Als ik op een dag tegen haar uitval, omdat ze haar taalles niet begrijpt en ik het vermoeden heb dat ze gewoon niet heeft opgelet tijdens mijn uitleg, biggelen er dikke tranen over haar wangen. "Echt niet, juf, maar ik snap het gewoon niet!" Mijn hart breekt bijna van haar verdrietige gezicht. En ik neem me (opnieuw) voor nooit meer mijn geduld te verliezen tegenover deze prachtige meid. Ik leg het haar uit. Eén keer, twee keer, drie keer....misschien wel twintig keer. Net zo lang tot ze het snapt. Zomaar, ineens. Het kwartje valt.
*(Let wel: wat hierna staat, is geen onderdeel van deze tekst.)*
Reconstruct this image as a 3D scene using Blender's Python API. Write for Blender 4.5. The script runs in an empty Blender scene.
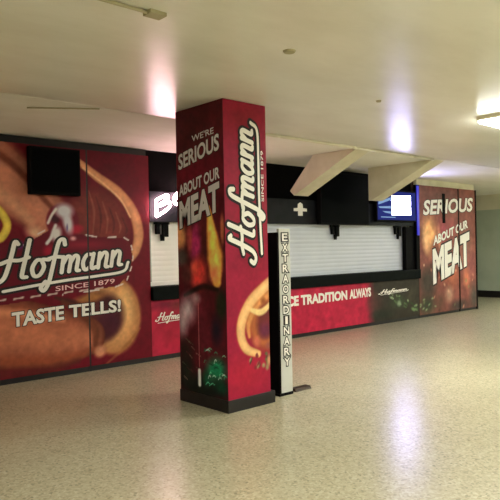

Wat is ze blij met haar eerste voldoende voor dictee. En wat ben ik ook blij. We lachen naar elkaar en ik prijs haar zowat de hemel in. Haar klasgenoten klappen voor haar prestatie en ze straalt aan alle kanten. Het blijft superhard werken voor haar. Maar dat kan ze, dat doet ze. Soms spelt ze zelfs zo goed dat ze een acht haalt! Ik sta aan de zijlijn mee te glunderen. Het is haar gelukt. Het gaat nog steeds niet vanzelf en dat zal het waarschijnlijk nooit gaan. Maar het gaat wel! Ze is niet anders dan de rest en zeker niet minder. Misschien wel meer! Wat ben ik trots op haar!
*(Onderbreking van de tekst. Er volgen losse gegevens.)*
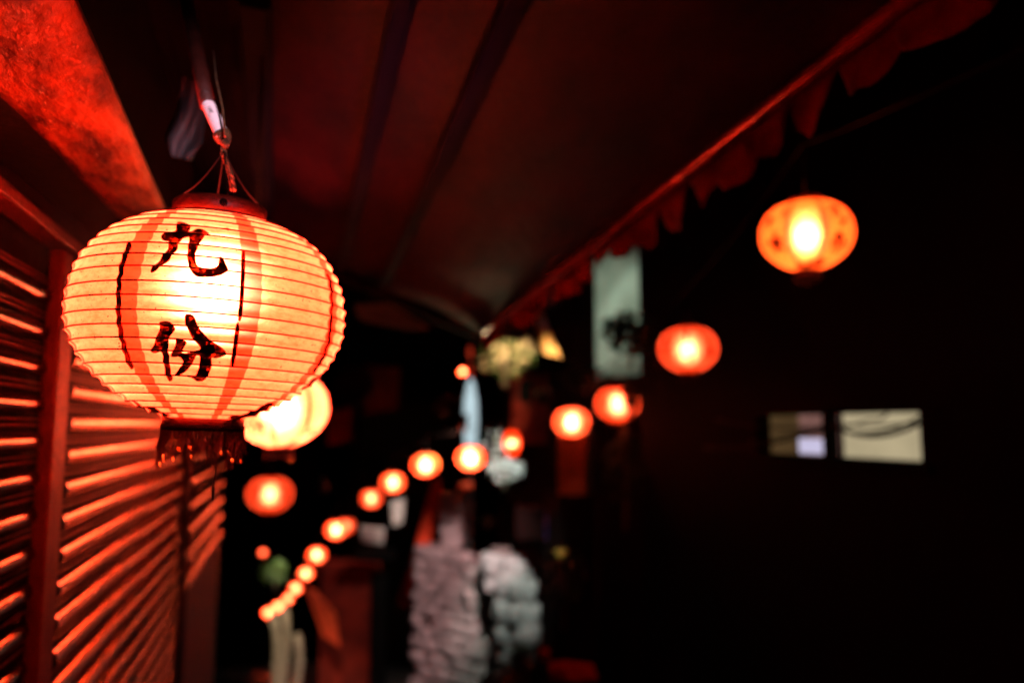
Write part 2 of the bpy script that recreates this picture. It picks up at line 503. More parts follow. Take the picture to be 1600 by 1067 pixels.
C2a = [(230,190),(300,178),(365,185),(410,215),(435,260),(435,300),(410,330),(375,370),(355,430),(352,480),(350,530),(345,570),(360,620),(365,740),(385,850),(405,910),(400,955),(350,965),(325,920),(300,850),(290,740),(275,700),(270,620),(255,568),(215,585),(165,605),(120,580),(118,545),(160,490),(185,400),(215,330),(240,260),(240,220)]
C2b = [(450,395),(500,400),(560,425),(592,460),(560,510),(515,595),(600,590),(680,560),(775,545),(720,470),(640,375),(600,280),(562,210),(555,90),(620,85),(670,100),(695,150),(715,210),(770,300),(850,390),(930,450),(1020,510),(1108,590),(1090,620),(1030,650),(985,668),(940,670),(905,655),(912,740),(900,810),(860,890),(810,965),(720,972),(680,945),(640,915),(595,905),(600,895),(650,905),(710,870),(740,800),(755,710),(755,630),(700,635),(690,680),(640,760),(590,830),(510,868),(415,875),(450,850),(500,780),(555,705),(485,645),(430,655),(375,650),(370,620),(410,560),(440,490)]
P1 = [(220+x/8.893, 330+y/8.893) for x, y in C1]
P2 = [[(220+x/8.207, 480+y/8.207) for x, y in c] for c in (C2a, C2b)]
marks_main = [
    brush('painted_character', [P1]),
    brush('painted_character', P2),
    brush('painted_border', [stroke([(203,378),(196,395),(190,412),(186,432),(184,450),(184,470),(184,490),(186,510),(188,525),(192,540),(198,560),(205,578)], 8)]),
    brush('painted_border', [stroke([(380.5,391),(380,430),(378,465),(374.5,502)], 7), stroke([(372,505),(368,540),(363,573)], 7)]),
    brush('painted_border', [stroke([(512,427),(517,440),(519.5,460),(520,480),(519,505),(516,530),(510,550),(500,570),(490,584)], 5)]),
    brush('painted_cloud', [[(203,627),(212,629),(222,637),(228,640),(238,639),(250,643),(262,649),(275,652),(290,653),(305,656),(290,656),(275,655),(262,656),(252,655),(240,651),(228,648),(213,641)],
                            [(430,630),(416,631),(408,636),(400,641),(388,647),(378,648),(366,650),(352,655),(366,656),(380,654),(392,654),(402,650),(410,645),(420,641)],
                            [(505,583),(495,590),(486,596),(478,604),(470,610),(476,611),(486,604),(494,599),(503,594),(508,588)]]),
    brush('painted_dot', [[(350,358),(355,353),(361,359),(356,360)]], 1.5, 0),
]
FR_MAIN = fringe_mesh(11, 290, 0.052, 0.00048)
def blot(th, z, rx, rz, seed=0):
    """irregular ink blot laid on the paper at local angle th and height z (metres)"""
    vs, fs = [], []
    n, k = 22, 5
    vs.append(spoint(arc_of_z(z), th, 0.0008))
    for i in range(1, k + 1):
        for j in range(n):
            a = 2*math.pi*j/n
            q = i/k*(1 + 0.42*math.sin(a*5 + seed) * (i/k) + 0.35*mnoise.noise(Vector((math.cos(a)*1.5, math.sin(a)*1.5, seed))))
            zz = min(max(z + rz*q*math.sin(a), ZBOT + .002), ZTOP - .002); s_ = arc_of_z(zz)
            vs.append(spoint(s_, th + rx*q*math.cos(a)/max(prof_at(s_)[0], .06), 0.0008))
    for j in range(n): fs.append((0, 1 + j, 1 + (j+1) % n))
    for i in range(k - 1):
        for j in range(n): a = 1 + i*n; fs.append((a+j, a+n+j, a+n+(j+1) % n, a+(j+1) % n))
    return mesh('painted_blot', vs, fs, INK, True)
main = lantern('large near paper lantern painted with two black brush characters', LC, 1.0, (0, 0), SPIN0, M_PALE, 66, hi=True, marks=marks_main, fr=FR_MAIN, lcol=(1.0, 0.047, 0.029), bulb=(0.0, 0.0, 0.042))
main.rotation_euler = (Matrix.Rotation(math.radians(2.0), 3, F0) @ Matrix.Rotation(SPIN0, 3, 'Z')).to_euler()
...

Afscheid nemen van leerlingen gaat me nooit erg makkelijk af. Ik ben aan ze gehecht. Natuurlijk aan de een meer dan aan de ander. Soms duurt het gewoon net ietsje langer voordat je iemand kunt loslaten. In dit geval is het wederzijds. Na een maand of zeven krijg ik een briefje van haar: Lieve juf, ik kan u niet zeggen hoeveel ik aan u heb gehad! Maar ik kan het nu wél schrijven!